Nothing but the lines from the top of the data to the line holding "col = scene.collection" should be printed, word for word and both ends included; leave the pictures out.
*** Material provided
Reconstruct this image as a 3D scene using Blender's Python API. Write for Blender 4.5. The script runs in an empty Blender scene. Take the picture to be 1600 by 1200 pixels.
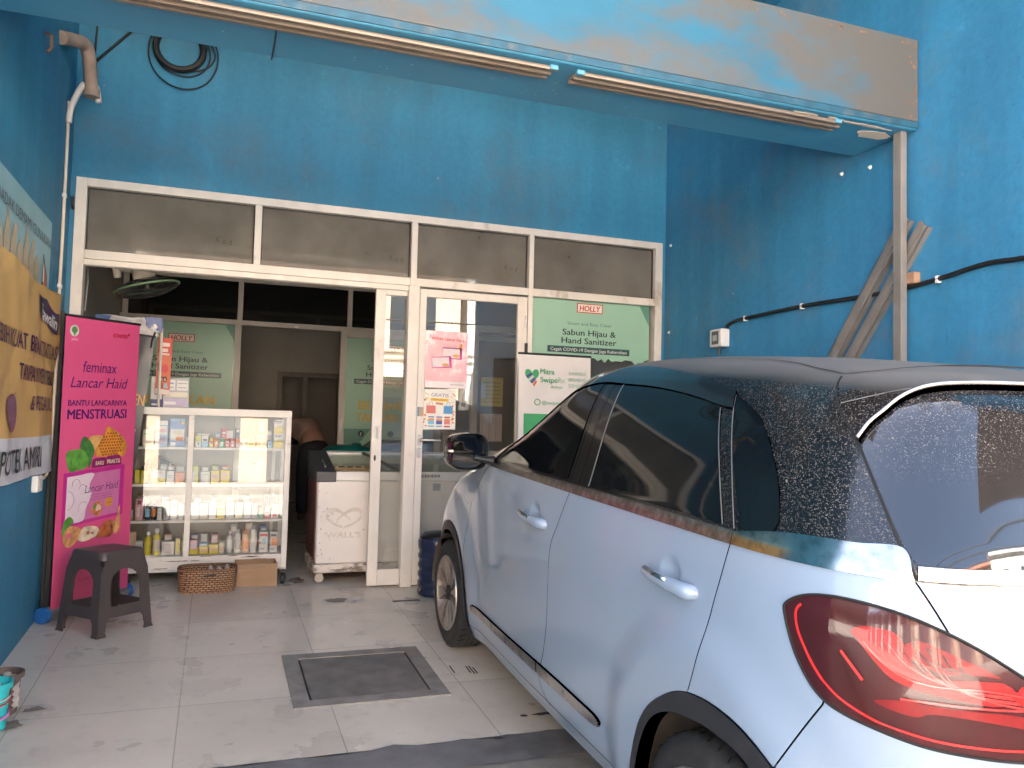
import bpy, bmesh, math, random
import numpy as np
from mathutils import Vector, Matrix
from mathutils.geometry import delaunay_2d_cdt, tessellate_polygon
random.seed(7)
R = math.radians
scene = bpy.context.scene
col = scene.collection

# ------------------------------------------------------------------ camera
cd = bpy.data.cameras.new('camera'); cam = bpy.data.objects.new('camera', cd); col.objects.link(cam)
cd.sensor_width = 36; cd.lens = 28.575; cd.clip_start = .05; cd.clip_end = 900
RX = (0.93929, -0.34221, 0.02478); UPV = (-0.04127, -0.04093, 0.99831); FW = (0.3406, 0.93873, 0.05257)
rx = Vector(RX).normalized(); fw = Vector(FW); fw = (fw-rx*fw.dot(rx)).normalized(); up = rx.cross(fw)
cam.matrix_world = Matrix(((rx.x, up.x, -fw.x, -1.356), (rx.y, up.y, -fw.y, -5.790), (rx.z, up.z, -fw.z, 1.155), (0, 0, 0, 1)))
scene.camera = cam

# ------------------------------------------------------------------ light
SUN_EL, SUN_AZ = 51, 14      # degrees; azimuth from +Y (behind the shop) towards +X
w = bpy.data.worlds.new('World'); scene.world = w; w.use_nodes = True
nt = w.node_tree; nt.nodes.clear()
sky = nt.nodes.new('ShaderNodeTexSky'); sky.sky_type = 'NISHITA'; sky.sun_disc = False
sky.sun_elevation = R(SUN_EL); sky.sun_rotation = R(SUN_AZ); sky.air_density = 1.0; sky.dust_density = 7.0; sky.ozone_density = .4
bg = nt.nodes.new('ShaderNodeBackground'); bg.inputs[1].default_value = 0.05
wo = nt.nodes.new('ShaderNodeOutputWorld')
nt.links.new(sky.outputs[0], bg.inputs[0]); nt.links.new(bg.outputs[0], wo.inputs[0])
sl = bpy.data.lights.new('sun', 'SUN'); sun = bpy.data.objects.new('sun', sl); col.objects.link(sun)
sl.energy = 5; sl.angle = R(.5); sl.color = (1, .955, .89)
sdir = Vector((math.sin(R(SUN_AZ))*math.cos(R(SUN_EL)), math.cos(R(SUN_AZ))*math.cos(R(SUN_EL)), math.sin(R(SUN_EL))))
sun.rotation_euler = (-sdir).to_track_quat('-Z', 'Y').to_euler(); sun.location = (0, 12, 20)
scene.view_settings.view_transform = 'Standard'; scene.view_settings.look = 'None'
scene.view_settings.exposure = 4.8; scene.view_settings.gamma = 1
scene.view_settings.use_curve_mapping = False
scene.cycles.max_bounces = 10; scene.cycles.diffuse_bounces = 6; scene.cycles.glossy_bounces = 5
scene.cycles.transmission_bounces = 8; scene.cycles.transparent_max_bounces = 16
scene.cycles.use_denoising = True; scene.cycles.sample_clamp_indirect = 6

# ------------------------------------------------------------------ materials
def _n(t, k, x=0): return t.nodes.new(k)
def mk(name, c, rough=.5, metal=0., var=.12, scale=6., bump=0., coat=0., spec=.5, dirt=None, damt=.5, dscale=3., dlo=.5, dhi=.7, detail=5., stretch=None, rvar=.0, coatr=.05):
    """principled material: base colour with noise variation, optional worn/dirt patches of a second colour"""
    m = bpy.data.materials.new(name); m.use_nodes = True; t = m.node_tree; p = t.nodes['Principled BSDF']
    L = t.links.new
    tc = t.nodes.new('ShaderNodeTexCoord'); src = tc.outputs['Object']
    if stretch:
        mp = t.nodes.new('ShaderNodeMapping'); mp.inputs['Scale'].default_value = stretch; L(src, mp.inputs[0]); src = mp.outputs[0]
    nz = t.nodes.new('ShaderNodeTexNoise'); nz.inputs['Scale'].default_value = scale; nz.inputs['Detail'].default_value = detail; L(src, nz.inputs['Vector'])
    mr = t.nodes.new('ShaderNodeMapRange'); mr.inputs[1].default_value = .3; mr.inputs[2].default_value = .7
    mr.inputs[3].default_value = 1-var; mr.inputs[4].default_value = 1+var; L(nz.outputs[0], mr.inputs[0])
    mx = t.nodes.new('ShaderNodeMix'); mx.data_type = 'RGBA'; mx.blend_type = 'MULTIPLY'; mx.inputs[0].default_value = 1
    mx.inputs[6].default_value = (*c, 1); L(mr.outputs[0], mx.inputs[7]); out = mx.outputs[2]
    if dirt is not None:
        n2 = t.nodes.new('ShaderNodeTexNoise'); n2.inputs['Scale'].default_value = dscale; n2.inputs['Detail'].default_value = 8; n2.inputs['Roughness'].default_value = .65
        L(src, n2.inputs['Vector'])
        r2 = t.nodes.new('ShaderNodeMapRange'); r2.interpolation_type = 'SMOOTHSTEP'; r2.inputs[1].default_value = dlo; r2.inputs[2].default_value = dhi; r2.inputs[3].default_value = 0; r2.inputs[4].default_value = damt
        L(n2.outputs[0], r2.inputs[0])
        m2 = t.nodes.new('ShaderNodeMix'); m2.data_type = 'RGBA'; L(r2.outputs[0], m2.inputs[0]); L(out, m2.inputs[6]); m2.inputs[7].default_value = (*dirt, 1); out = m2.outputs[2]
    L(out, p.inputs['Base Color'])
    p.inputs['Roughness'].default_value = rough; p.inputs['Metallic'].default_value = metal
    p.inputs['Specular IOR Level'].default_value = spec
    if coat: p.inputs['Coat Weight'].default_value = coat; p.inputs['Coat Roughness'].default_value = coatr
    if rvar:
        r3 = t.nodes.new('ShaderNodeMapRange'); r3.inputs[1].default_value = .3; r3.inputs[2].default_value = .7; r3.inputs[3].default_value = max(0, rough-rvar); r3.inputs[4].default_value = rough+rvar
        L(nz.outputs[0], r3.inputs[0]); L(r3.outputs[0], p.inputs['Roughness'])
    if bump:
        bn = t.nodes.new('ShaderNodeTexNoise'); bn.inputs['Scale'].default_value = 60; bn.inputs['Detail'].default_value = 6; L(src, bn.inputs['Vector'])
        b = t.nodes.new('ShaderNodeBump'); b.inputs['Strength'].default_value = bump; b.inputs['Distance'].default_value = .004; L(bn.outputs[0], b.inputs['Height']); L(b.outputs[0], p.inputs['Normal'])
    return m

def glass(name, tint=(.9, .92, .9), rough=0.0, refl=1.0, dust=.0, f0=.09, dscale=3.5):
    """thin architectural pane: fresnel mix of a clear tinted see-through layer and a mirror, plus a film of dust"""
    m = bpy.data.materials.new(name); m.use_nodes = True; t = m.node_tree; t.nodes.clear(); L = t.links.new
    o = t.nodes.new('ShaderNodeOutputMaterial'); tr = t.nodes.new('ShaderNodeBsdfTransparent'); tr.inputs[0].default_value = (*tint, 1)
    gl = t.nodes.new('ShaderNodeBsdfGlossy'); gl.inputs['Roughness'].default_value = rough; gl.inputs[0].default_value = (refl, refl, refl, 1)
    lw = t.nodes.new('ShaderNodeLayerWeight'); lw.inputs[0].default_value = .5
    pw = t.nodes.new('ShaderNodeMath'); pw.operation = 'POWER'; pw.inputs[1].default_value = 4.5; L(lw.outputs['Facing'], pw.inputs[0])
    fr = t.nodes.new('ShaderNodeMath'); fr.operation = 'MULTIPLY_ADD'; fr.inputs[1].default_value = .9; fr.inputs[2].default_value = f0; L(pw.outputs[0], fr.inputs[0])
    mx = t.nodes.new('ShaderNodeMixShader'); L(fr.outputs[0], mx.inputs[0]); L(tr.outputs[0], mx.inputs[1]); L(gl.outputs[0], mx.inputs[2])
    if dust:
        df = t.nodes.new('ShaderNodeBsdfDiffuse'); df.inputs[0].default_value = (.42, .38, .32, 1)
        tc = t.nodes.new('ShaderNodeTexCoord'); nz = t.nodes.new('ShaderNodeTexNoise'); nz.inputs['Scale'].default_value = dscale; nz.inputs['Detail'].default_value = 7; L(tc.outputs['Object'], nz.inputs['Vector'])
        mr = t.nodes.new('ShaderNodeMapRange'); mr.inputs[1].default_value = .3; mr.inputs[2].default_value = .75; mr.interpolation_type = 'SMOOTHSTEP'; mr.inputs[3].default_value = dust*.8; mr.inputs[4].default_value = dust*1.2; L(nz.outputs[0], mr.inputs[0])
        m2 = t.nodes.new('ShaderNodeMixShader'); L(mr.outputs[0], m2.inputs[0]); L(mx.outputs[0], m2.inputs[1]); L(df.outputs[0], m2.inputs[2]); L(m2.outputs[0], o.inputs[0])
    else: L(mx.outputs[0], o.inputs[0])
    return m

_flat = {}
def ink(c, rough=.45):
    """printed colour"""
    k = (tuple(round(x, 3) for x in c), rough)
    if k not in _flat: _flat[k] = mk('print_ink', c, rough=rough, var=.05, scale=25)
    return _flat[k]

# ------------------------------------------------------------------ object helpers
WM = {}
def children_matrix(o): return WM.get(o.name, Matrix())
def thing(name, label, cat, loc=(0, 0, 0), rot=None, group=None, kind=None):
    o = bpy.data.objects.new(name, None); col.objects.link(o); o.empty_display_size = .1
    m = Matrix.Translation(loc)
    if rot is not None: m = m @ rot.to_4x4()
    o.matrix_world = m; o.location = m.to_translation(); o.rotation_euler = m.to_euler(); WM[o.name] = m
    return tag(o, label, cat, group, kind)
def tag(o, label, cat, group=None, kind=None):
    o['label'] = label; o['category'] = cat
    if group: o['group'] = group
    if kind: o['kind'] = kind
    return o
def bake_obj(name, me, mats, parent, world, smooth, bevel, seg=2, normals=None):
    o = bpy.data.objects.new(name, me); col.objects.link(o)
    for m in (mats if isinstance(mats, (list, tuple)) else [mats]): me.materials.append(m)
    PM = WM.get(parent.name, Matrix()) if parent else Matrix()
    if world and parent: me.transform(PM.inverted())
    o.parent = parent; WM[o.name] = PM
    me.update()
    if smooth:
        for p in me.polygons: p.use_smooth = True
        if smooth is not True: me.set_sharp_from_angle(angle=R(smooth))
    if normals is not None: me.normals_split_custom_set_from_vertices(normals)
    if bevel:
        b = o.modifiers.new('bevel', 'BEVEL'); b.width = bevel; b.segments = seg; b.limit_method = 'ANGLE'; b.angle_limit = R(40)
    return o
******
- Correct result
Reconstruct this image as a 3D scene using Blender's Python API. Write for Blender 4.5. The script runs in an empty Blender scene. Take the picture to be 1600 by 1200 pixels.
import bpy, bmesh, math, random
import numpy as np
from mathutils import Vector, Matrix
from mathutils.geometry import delaunay_2d_cdt, tessellate_polygon
random.seed(7)
R = math.radians
scene = bpy.context.scene
col = scene.collection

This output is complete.